Request: Scan the following material for the string "that" and copy each line in which it appears.

>> begin Records for this task

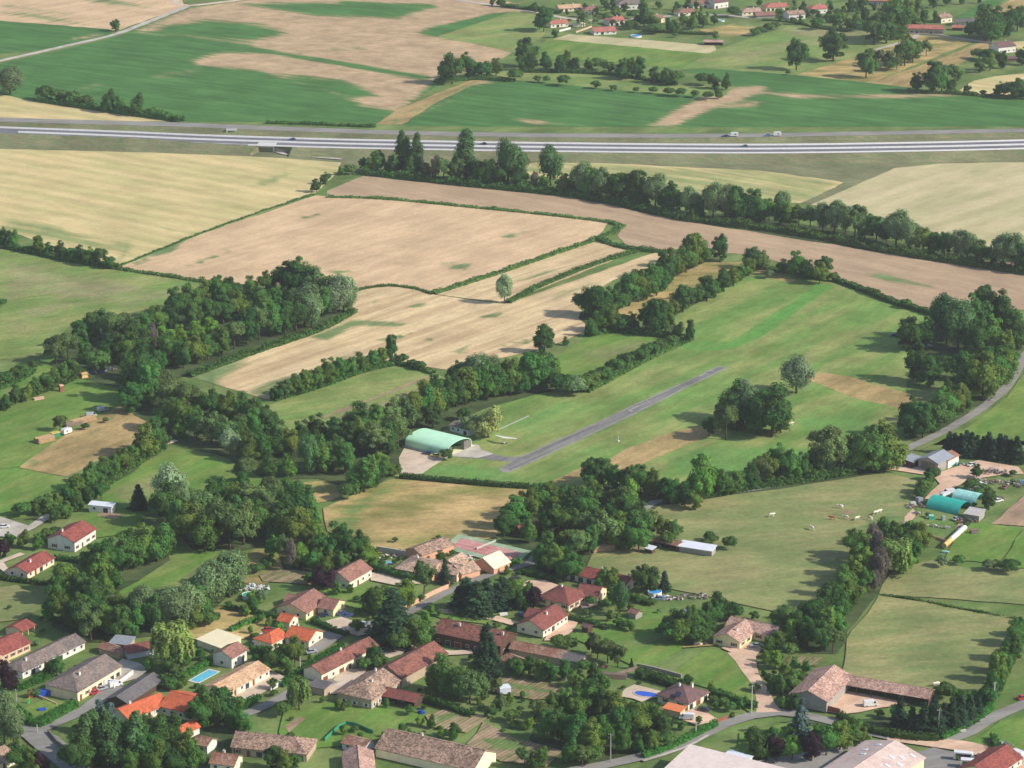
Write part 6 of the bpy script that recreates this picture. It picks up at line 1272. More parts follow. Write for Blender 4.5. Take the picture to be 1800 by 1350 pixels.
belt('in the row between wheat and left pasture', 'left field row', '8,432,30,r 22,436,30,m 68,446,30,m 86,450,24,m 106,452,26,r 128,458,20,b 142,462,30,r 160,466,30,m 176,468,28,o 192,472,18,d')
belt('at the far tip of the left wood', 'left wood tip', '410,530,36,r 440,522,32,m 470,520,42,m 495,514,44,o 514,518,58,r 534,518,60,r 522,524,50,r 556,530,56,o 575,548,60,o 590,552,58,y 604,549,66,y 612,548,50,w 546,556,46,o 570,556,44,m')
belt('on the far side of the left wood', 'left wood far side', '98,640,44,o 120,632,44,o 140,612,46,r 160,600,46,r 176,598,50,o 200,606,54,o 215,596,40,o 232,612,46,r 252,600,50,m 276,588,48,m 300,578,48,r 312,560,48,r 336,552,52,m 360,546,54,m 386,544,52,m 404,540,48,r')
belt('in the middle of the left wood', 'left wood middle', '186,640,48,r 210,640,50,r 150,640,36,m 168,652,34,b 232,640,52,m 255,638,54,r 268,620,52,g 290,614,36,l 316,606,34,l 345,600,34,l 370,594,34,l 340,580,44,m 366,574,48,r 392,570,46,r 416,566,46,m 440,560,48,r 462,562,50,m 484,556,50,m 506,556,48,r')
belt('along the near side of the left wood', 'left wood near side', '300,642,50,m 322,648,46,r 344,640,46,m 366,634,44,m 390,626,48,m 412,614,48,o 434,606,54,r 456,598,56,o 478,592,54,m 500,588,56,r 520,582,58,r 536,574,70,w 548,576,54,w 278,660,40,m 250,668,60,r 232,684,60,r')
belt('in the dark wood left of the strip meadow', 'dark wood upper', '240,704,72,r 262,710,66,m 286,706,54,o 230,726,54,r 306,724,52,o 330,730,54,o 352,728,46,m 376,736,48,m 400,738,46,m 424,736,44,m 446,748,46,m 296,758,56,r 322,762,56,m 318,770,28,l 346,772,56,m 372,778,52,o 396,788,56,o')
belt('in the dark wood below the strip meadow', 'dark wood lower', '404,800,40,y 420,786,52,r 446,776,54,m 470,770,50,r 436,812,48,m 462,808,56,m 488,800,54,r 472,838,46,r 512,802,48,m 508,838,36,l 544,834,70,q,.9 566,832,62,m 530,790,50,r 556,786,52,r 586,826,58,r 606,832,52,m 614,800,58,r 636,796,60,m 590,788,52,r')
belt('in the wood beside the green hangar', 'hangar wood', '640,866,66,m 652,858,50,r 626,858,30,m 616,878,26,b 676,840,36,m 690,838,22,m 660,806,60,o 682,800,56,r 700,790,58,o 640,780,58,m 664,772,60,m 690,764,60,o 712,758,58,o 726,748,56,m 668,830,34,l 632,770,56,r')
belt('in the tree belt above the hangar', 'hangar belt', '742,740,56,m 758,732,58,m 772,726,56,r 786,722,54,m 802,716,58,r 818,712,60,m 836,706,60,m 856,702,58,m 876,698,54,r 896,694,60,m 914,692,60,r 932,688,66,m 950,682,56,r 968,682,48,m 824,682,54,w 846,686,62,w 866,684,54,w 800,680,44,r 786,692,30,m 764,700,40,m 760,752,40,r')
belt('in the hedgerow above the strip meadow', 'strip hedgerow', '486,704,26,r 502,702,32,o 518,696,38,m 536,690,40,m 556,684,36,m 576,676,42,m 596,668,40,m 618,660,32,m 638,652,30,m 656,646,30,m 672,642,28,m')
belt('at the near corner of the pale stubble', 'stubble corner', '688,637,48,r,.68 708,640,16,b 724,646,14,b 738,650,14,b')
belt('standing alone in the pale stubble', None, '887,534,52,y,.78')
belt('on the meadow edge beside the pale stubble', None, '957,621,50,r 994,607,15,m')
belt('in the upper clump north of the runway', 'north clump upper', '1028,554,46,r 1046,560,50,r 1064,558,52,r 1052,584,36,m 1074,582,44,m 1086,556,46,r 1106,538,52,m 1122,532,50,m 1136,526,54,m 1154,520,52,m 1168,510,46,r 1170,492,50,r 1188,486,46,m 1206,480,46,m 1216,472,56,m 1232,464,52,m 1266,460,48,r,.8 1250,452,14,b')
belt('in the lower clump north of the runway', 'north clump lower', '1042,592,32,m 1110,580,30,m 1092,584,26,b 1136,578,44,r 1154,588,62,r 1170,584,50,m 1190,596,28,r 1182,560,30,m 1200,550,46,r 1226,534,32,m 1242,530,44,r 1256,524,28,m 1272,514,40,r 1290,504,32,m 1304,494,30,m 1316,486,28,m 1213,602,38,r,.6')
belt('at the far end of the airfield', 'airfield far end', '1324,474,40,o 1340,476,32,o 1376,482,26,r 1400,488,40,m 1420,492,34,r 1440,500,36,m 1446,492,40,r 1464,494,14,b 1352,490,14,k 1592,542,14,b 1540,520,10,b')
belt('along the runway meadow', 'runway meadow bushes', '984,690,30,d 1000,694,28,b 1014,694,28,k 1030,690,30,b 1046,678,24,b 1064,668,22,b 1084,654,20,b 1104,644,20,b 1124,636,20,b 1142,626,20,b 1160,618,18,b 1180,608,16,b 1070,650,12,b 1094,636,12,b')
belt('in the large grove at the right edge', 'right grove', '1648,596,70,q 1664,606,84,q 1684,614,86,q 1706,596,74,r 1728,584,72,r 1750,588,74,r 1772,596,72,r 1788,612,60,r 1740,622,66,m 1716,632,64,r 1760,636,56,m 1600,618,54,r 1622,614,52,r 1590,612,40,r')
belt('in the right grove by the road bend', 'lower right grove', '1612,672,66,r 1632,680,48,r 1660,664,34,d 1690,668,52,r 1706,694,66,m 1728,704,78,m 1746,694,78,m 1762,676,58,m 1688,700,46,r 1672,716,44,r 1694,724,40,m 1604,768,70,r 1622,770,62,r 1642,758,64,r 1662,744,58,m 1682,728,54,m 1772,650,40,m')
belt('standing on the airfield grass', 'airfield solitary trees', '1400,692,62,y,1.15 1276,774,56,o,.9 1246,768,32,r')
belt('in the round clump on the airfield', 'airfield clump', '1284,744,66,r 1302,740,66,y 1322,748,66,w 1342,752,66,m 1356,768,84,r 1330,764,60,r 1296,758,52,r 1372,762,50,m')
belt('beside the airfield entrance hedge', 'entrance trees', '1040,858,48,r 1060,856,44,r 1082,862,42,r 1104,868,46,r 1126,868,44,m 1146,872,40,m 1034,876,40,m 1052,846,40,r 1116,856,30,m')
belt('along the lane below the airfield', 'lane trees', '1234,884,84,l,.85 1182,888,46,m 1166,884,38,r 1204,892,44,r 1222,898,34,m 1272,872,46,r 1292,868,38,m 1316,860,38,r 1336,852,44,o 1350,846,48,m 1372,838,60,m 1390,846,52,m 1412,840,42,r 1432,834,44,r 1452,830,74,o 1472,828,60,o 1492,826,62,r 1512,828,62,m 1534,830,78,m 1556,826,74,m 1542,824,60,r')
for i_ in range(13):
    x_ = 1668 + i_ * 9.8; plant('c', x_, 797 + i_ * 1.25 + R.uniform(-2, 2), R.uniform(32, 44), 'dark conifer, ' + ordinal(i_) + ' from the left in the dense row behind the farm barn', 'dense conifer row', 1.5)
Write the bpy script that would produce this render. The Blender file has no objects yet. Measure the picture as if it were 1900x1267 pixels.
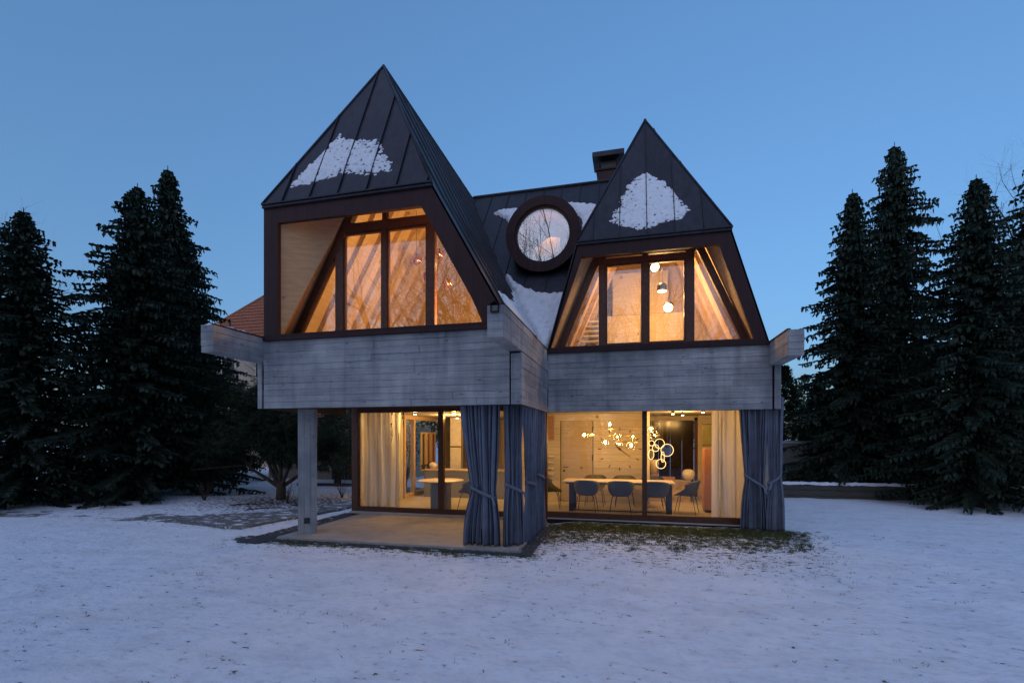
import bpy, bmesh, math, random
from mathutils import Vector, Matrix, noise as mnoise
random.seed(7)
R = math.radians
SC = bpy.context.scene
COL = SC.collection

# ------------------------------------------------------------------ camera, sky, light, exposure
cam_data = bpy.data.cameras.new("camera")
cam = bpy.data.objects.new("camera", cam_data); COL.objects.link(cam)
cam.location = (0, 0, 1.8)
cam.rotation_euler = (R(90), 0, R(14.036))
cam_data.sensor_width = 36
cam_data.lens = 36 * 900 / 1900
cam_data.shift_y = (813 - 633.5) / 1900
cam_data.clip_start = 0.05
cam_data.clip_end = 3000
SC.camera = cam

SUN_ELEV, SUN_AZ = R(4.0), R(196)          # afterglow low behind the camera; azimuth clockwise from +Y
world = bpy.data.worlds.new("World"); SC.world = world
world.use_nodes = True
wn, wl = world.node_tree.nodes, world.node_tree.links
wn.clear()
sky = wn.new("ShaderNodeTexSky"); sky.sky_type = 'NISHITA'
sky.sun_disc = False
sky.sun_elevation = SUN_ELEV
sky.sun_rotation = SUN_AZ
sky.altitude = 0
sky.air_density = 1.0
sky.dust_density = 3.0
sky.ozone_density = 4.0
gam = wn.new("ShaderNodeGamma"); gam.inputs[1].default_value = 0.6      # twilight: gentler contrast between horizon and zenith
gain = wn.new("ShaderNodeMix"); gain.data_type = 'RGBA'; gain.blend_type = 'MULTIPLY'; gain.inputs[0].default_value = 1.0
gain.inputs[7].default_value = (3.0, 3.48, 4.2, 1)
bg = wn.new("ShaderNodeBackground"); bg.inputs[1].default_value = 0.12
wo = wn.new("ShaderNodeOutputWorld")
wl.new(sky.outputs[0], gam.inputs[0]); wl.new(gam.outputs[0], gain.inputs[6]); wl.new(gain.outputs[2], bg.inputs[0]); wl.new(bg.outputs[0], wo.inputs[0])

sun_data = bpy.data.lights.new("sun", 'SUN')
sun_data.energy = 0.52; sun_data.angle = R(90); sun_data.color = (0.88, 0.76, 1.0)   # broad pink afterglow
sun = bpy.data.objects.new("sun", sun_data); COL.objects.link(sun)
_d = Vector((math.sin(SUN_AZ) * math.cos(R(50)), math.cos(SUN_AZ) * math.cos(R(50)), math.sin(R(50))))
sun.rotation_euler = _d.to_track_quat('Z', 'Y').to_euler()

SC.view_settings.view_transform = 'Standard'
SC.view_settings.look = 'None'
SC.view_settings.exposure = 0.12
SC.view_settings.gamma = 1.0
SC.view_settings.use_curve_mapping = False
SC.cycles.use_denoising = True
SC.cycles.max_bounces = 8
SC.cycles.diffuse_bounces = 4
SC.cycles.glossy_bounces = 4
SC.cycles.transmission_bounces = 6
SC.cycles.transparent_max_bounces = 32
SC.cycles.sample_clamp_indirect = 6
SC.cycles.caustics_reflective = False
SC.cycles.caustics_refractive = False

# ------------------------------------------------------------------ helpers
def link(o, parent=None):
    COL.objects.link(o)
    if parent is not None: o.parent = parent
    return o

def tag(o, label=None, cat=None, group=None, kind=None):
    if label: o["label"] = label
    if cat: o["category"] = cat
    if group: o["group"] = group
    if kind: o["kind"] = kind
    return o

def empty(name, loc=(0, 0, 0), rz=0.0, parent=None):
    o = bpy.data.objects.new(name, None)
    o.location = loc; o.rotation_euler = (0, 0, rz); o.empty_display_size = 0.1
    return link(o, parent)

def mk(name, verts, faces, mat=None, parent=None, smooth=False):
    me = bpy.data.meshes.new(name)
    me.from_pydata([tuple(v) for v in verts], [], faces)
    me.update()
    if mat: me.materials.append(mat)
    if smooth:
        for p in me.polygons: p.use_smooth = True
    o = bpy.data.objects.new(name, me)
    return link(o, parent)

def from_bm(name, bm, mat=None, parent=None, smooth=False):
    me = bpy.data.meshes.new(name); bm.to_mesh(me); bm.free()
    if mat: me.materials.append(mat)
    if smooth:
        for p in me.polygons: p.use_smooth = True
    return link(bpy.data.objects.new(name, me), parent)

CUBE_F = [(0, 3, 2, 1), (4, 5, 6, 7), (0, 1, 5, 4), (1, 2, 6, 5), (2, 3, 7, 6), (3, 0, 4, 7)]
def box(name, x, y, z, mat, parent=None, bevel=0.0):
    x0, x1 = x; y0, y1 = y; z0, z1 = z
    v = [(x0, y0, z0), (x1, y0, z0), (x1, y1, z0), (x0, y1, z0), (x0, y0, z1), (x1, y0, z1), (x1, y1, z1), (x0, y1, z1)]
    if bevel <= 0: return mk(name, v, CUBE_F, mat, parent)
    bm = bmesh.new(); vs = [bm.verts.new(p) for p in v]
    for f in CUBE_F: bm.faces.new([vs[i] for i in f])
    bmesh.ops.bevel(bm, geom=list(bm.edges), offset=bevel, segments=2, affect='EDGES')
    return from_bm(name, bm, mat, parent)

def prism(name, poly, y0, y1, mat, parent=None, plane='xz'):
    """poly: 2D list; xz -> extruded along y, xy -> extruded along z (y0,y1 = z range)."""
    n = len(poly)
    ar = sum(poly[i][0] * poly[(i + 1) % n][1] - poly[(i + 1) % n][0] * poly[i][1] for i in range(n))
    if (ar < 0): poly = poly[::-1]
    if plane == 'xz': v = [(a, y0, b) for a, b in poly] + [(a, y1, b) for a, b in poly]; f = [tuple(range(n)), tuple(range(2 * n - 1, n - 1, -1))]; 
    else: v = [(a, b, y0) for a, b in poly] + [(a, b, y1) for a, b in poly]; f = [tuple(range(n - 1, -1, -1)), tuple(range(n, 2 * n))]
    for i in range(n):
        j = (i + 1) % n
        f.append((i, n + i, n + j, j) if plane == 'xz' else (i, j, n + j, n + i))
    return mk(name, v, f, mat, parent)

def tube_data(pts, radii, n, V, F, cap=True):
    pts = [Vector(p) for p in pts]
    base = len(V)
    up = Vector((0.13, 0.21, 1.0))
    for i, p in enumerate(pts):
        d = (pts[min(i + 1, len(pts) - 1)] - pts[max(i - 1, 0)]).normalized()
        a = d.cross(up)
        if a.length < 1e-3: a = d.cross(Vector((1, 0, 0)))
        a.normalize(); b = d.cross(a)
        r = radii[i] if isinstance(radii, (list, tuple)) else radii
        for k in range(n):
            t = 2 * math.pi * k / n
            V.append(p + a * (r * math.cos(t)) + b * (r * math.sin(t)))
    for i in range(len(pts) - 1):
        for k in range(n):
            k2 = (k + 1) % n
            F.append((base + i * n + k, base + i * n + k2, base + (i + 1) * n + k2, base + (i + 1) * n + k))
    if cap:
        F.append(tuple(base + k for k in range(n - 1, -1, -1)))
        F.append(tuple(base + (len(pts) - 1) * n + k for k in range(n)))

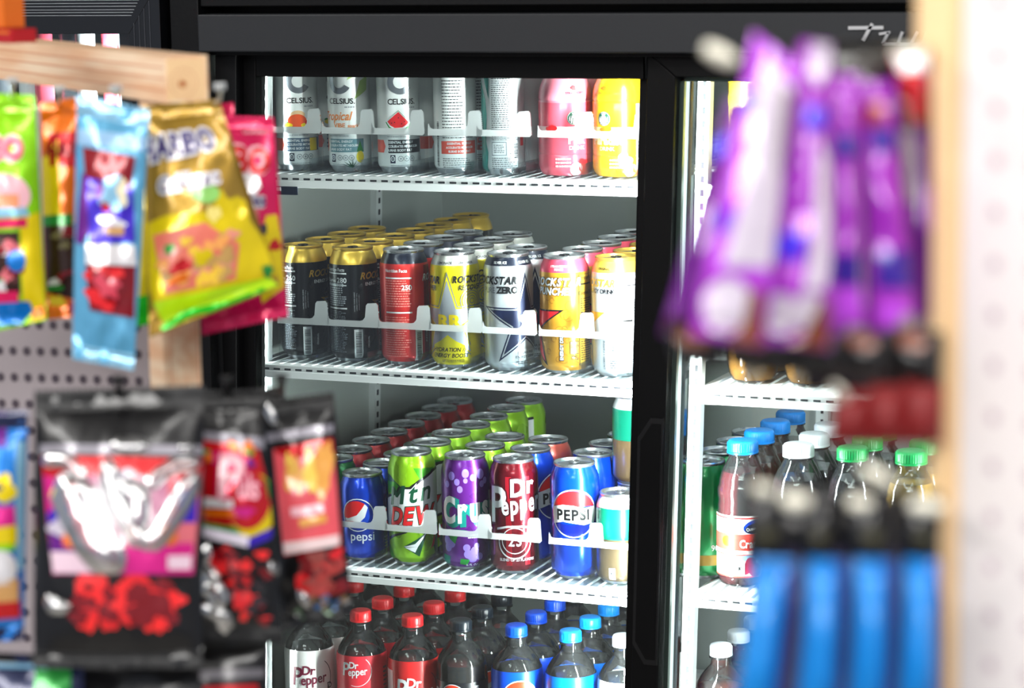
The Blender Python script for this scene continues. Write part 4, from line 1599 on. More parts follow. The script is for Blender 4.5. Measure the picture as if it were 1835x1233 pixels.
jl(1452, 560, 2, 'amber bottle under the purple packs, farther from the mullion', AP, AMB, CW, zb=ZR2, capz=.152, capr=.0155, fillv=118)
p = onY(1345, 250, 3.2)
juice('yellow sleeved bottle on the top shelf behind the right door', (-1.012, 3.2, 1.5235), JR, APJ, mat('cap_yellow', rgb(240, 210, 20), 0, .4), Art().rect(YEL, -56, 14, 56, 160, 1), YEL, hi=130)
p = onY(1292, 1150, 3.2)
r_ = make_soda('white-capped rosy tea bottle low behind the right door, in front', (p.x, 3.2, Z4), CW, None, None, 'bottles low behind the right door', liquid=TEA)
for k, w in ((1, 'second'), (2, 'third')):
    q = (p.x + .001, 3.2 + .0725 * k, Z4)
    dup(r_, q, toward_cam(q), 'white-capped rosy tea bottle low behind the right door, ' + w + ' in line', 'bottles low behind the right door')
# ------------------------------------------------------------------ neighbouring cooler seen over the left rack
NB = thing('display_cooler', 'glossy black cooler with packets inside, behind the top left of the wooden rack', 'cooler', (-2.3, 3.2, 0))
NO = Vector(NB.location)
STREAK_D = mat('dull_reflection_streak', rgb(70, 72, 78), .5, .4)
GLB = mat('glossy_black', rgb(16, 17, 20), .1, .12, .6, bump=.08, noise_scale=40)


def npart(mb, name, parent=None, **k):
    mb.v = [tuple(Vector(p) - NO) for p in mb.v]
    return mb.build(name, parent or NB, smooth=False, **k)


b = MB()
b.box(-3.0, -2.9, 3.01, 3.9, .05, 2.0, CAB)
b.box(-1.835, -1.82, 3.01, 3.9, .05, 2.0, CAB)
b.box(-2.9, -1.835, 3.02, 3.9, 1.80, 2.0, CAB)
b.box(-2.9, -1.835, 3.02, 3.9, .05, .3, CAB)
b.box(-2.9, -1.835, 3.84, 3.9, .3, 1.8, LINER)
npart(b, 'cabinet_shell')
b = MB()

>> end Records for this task

Reply:
Write part 6 of the bpy script that recreates this picture. It picks up at line 1272. More parts follow. Write for Blender 4.5. Take the picture to be 1800 by 1350 pixels.
Write the bpy script that would produce this render. The Blender file has no objects yet. Measure the picture as if it were 1900x1267 pixels.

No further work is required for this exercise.